The request. Transcribe, verbatim, every line from the start of the entries through the line that contains "COL = sc.collection"; include both boundary lines and omit all others.

+++ Records shown +++

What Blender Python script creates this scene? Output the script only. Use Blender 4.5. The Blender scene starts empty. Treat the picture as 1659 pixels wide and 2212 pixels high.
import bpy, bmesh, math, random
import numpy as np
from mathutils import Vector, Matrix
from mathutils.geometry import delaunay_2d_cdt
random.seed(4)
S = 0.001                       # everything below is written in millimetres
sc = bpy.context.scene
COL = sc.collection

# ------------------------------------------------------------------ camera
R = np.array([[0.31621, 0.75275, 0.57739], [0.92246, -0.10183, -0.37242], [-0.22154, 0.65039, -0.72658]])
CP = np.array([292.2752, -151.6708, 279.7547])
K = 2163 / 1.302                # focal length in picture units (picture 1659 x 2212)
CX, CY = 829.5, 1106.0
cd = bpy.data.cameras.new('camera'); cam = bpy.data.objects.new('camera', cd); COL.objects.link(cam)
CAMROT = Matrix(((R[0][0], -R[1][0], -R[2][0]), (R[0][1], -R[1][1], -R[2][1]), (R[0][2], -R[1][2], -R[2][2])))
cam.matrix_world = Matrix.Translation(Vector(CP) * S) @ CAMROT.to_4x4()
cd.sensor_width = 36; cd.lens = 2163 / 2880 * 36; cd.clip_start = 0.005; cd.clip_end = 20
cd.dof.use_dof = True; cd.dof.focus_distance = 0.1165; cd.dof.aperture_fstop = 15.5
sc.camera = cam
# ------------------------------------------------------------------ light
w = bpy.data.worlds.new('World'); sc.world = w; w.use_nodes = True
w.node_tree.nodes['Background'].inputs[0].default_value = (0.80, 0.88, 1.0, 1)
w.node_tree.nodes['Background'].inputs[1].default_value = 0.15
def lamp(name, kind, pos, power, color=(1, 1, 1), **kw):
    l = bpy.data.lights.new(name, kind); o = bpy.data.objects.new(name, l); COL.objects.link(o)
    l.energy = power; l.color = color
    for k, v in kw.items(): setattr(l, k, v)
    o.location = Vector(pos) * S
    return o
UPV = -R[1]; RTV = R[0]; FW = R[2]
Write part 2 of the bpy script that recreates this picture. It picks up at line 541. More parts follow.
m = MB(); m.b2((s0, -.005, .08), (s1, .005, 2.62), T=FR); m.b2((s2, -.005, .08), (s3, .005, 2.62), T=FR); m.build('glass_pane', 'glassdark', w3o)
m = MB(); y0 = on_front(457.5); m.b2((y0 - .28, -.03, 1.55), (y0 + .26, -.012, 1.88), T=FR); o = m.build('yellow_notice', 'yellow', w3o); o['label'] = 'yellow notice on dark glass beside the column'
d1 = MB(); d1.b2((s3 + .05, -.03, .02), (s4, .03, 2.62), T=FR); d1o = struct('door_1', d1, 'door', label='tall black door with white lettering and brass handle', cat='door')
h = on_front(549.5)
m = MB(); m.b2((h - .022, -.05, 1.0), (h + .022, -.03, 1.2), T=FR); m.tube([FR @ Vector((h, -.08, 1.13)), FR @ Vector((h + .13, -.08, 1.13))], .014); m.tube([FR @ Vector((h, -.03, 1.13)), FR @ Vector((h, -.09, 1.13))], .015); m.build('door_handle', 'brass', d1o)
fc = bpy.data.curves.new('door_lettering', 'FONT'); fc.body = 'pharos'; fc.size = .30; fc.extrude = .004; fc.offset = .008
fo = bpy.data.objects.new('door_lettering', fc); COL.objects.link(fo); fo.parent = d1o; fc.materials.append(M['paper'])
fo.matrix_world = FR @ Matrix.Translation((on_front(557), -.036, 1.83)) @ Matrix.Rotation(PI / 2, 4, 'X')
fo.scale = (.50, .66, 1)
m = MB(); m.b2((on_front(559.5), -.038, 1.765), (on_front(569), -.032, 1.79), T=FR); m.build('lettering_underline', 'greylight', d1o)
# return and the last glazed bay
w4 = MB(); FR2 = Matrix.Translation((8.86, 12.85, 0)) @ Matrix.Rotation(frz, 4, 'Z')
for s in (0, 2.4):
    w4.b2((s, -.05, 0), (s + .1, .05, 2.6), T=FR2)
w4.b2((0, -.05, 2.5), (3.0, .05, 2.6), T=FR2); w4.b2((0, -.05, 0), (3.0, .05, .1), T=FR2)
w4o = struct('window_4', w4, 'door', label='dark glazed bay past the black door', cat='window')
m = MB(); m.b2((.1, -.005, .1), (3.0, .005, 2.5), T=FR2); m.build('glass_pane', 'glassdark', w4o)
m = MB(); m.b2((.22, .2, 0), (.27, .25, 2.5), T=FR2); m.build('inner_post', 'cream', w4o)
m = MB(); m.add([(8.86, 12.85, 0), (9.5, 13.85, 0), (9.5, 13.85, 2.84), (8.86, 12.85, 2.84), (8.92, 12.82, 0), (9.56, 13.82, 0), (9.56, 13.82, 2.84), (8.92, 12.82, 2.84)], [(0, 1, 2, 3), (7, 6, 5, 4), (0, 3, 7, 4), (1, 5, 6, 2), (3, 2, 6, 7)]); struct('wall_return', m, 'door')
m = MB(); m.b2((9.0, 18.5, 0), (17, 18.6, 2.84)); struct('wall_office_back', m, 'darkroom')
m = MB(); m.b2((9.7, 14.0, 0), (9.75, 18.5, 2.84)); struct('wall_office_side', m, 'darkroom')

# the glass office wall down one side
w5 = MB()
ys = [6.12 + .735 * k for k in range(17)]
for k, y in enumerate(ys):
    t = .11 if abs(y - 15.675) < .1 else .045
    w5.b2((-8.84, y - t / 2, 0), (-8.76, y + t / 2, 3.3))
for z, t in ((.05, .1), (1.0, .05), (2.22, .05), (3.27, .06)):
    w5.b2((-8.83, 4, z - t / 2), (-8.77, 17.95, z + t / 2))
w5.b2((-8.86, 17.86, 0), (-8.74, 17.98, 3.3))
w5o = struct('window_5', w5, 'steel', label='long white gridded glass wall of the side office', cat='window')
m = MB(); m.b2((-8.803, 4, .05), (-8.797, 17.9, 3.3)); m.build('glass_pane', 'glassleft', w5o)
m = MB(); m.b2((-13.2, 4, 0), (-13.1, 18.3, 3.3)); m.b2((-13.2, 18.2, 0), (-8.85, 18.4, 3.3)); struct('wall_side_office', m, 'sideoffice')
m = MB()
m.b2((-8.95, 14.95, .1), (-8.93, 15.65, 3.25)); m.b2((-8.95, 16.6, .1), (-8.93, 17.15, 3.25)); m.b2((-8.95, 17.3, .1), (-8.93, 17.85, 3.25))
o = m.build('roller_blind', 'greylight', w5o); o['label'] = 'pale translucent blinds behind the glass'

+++

Result of this task.
What Blender Python script creates this scene? Output the script only. Use Blender 4.5. The Blender scene starts empty. Treat the picture as 1659 pixels wide and 2212 pixels high.
import bpy, bmesh, math, random
import numpy as np
from mathutils import Vector, Matrix
from mathutils.geometry import delaunay_2d_cdt
random.seed(4)
S = 0.001                       # everything below is written in millimetres
sc = bpy.context.scene
COL = sc.collection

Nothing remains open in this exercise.